Yannick Jaulin - Ma langue maternelle va mourir et je ne peux plus vous parler d'amour
La langue est son outil de travail et le voilà qu’il en parle et met des mots sur les siens, ce français qu’il adore, sa langue de tête, et le patois, sa langue émotionnelle. Il raconte joyeusement son amour des langues en duo avec Alain Larribet musicien du monde et Béarnais.
- Jeudi 15 décembre 2022 à 20h30
44240 La Chapelle-sur-Erdre
L'interview
Plaisir de retrouver Yannick Jaulin avec un spectacle dont le succès ne se dément pas. Ma langue maternelle va mourir et je ne peux plus vous parler d'amour était l'occasion de renouer le dialogue avec l'artiste.

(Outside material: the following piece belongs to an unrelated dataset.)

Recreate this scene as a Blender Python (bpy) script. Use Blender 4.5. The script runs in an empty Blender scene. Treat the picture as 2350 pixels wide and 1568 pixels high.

Vous parlez de langue mais le mot amour dans le titre. Est-ce que ça veut dire que l’amour est une chance ou un problème ?
Les deux ! Dans le spectacle, il est question à la fois d’une transmission et d’un empêchement. L’outil lui-même, la langue maternelle, raconte le lien puissant entre les mots, l’expression de la voix au service de l’amour, sinon ça serait de l’amour superficiel.
À l’heure de la parité, peut-on encore parler de langue maternelle ?
Pour le patois vendéen, la transmission se fait surtout chez les hommes. Les femmes ont considéré que c’était le symbole d’un arrière monde. La langue des pères est celle du pouvoir. Je dis que j’aime ma langue parce que c’est une batarde. Le père définit des frontières, l’armée, un pouvoir symbolique sous prétexte d’une langue unique, pure. Mais ma langue maternelle ne va pas contre la parité. D’ailleurs, ne devrait-on pas dire marité ?
Est-ce qu’il arrive que le conteur ne sache plus quoi raconter ?
J’ai eu des périodes un peu moins fastes au niveau de l’inspiration mais ça ne m’est pas encore arrivé. Là, il y avait une urgence folle à parler de ces deux sujets-là. Je ne pensais pas me retrouver seul avec deux enfants en bas âge à charge en garde alterné.
Le spectacle est donc un peu une thérapie…
Tout artiste travaille à un moment donné sur ses failles, sinon c’est du travail d’épicier. Après, la question, c’est toujours comment faire pour que cette manière de fouiller les entrailles s’adresse à tous, comment mon intime peut toucher un intime plus collectif.
La musique de la langue est importante dans ce spectacle…
Très importante. Et en plus, il y a la musique de ma langue maternelle intime.